Thursday’s report by former Appeal Court judge Janet Smith, commissioned by the publicly funded broadcaster in the wake of those revelations, concluded Savile had abused 72 victims in relation to his BBC work over almost 50 years. His crimes included raping a 10-year-old boy and a 13-year-old girl.

“These events will forever be a source of deep regret and shame,” said Rona Fairhead, chairman of governing body the BBC Trust, in a statement accepting all the report’s conclusions and apologising to the victims.

Fairhead said that although the events happened in the past, they raised serious issues about BBC culture that remained relevant.

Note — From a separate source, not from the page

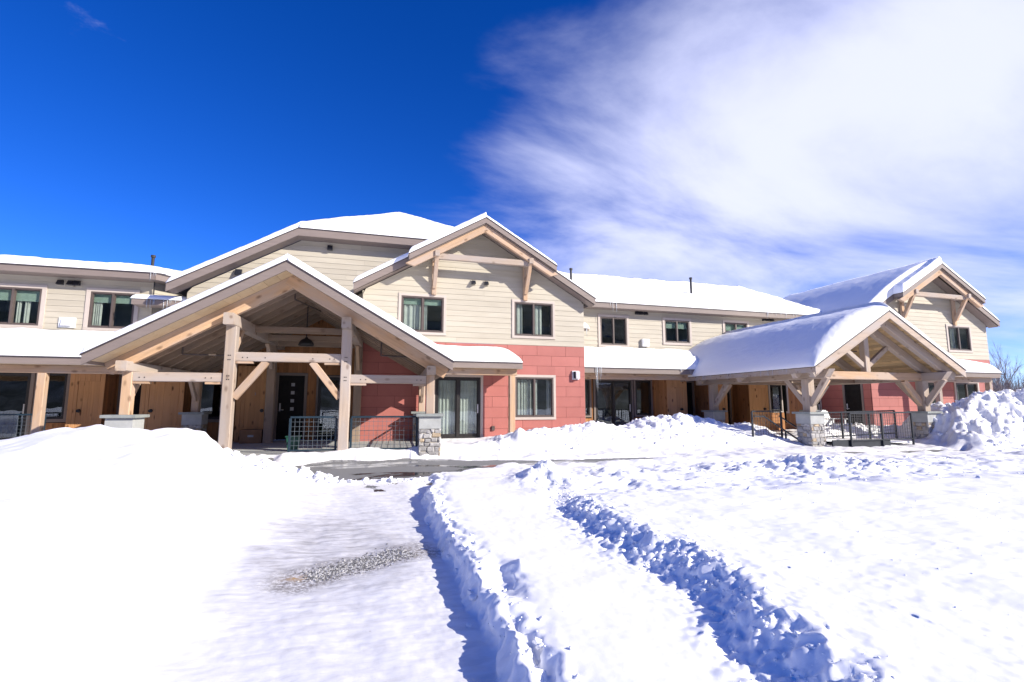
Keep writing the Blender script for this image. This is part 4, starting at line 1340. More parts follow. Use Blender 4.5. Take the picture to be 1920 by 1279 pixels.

She announced measures to reform that culture.

Smith said while some reports were made by staff about Savile’s conduct, these were never escalated due to a culture of “not complaining about anything”. Employees were reluctant to say anything to management which might “rock the boat”, for fear it might result in damage to career prospects or even dismissal.

There was an even stronger culture of deference towards the Talent. “The evidence I heard suggested that the Talent was treated with kid gloves and rarely challenged,” Smith said.

She found that while junior and middle-ranking individuals knew about Savile’s behaviour, there was no evidence that the BBC, as a corporate body, was aware.

“This report makes sorry reading for the BBC,” Smith said in the conclusion of her 372,400-word report, which took two-and-a-half years to complete.

“The BBC needs to demonstrate to the public that it has taken the current criticisms seriously and has made, or is making, such changes as are necessary and appropriate to ensure that these terrible events cannot occur again.”

Savile, a one-time wrestler with long blonde hair, a love of cigars and a penchant for garish outfits and jewellery, started out as a pioneering DJ in the 1960s and went on to host some of the BBC’s biggest prime time TV shows.

The revelations about him plunged the BBC into crisis and prompted allegations of a cover-up.

The ensuing furore cost then Director General George Entwistle his job just 54 days after he had taken over the corporation, which is funded by an annual licence fee and respected around much of the world for its news and dramas.

The case prompted police to investigate other old allegations involving ageing celebrities, leading to a number of high-profile convictions, including of BBC personalities Rolf Harris and Stuart Hall.

The British government has also launched a massive public inquiry, due to last five years, into historical child abuse examining whether politicians and powerful figures ignored it or covered it up.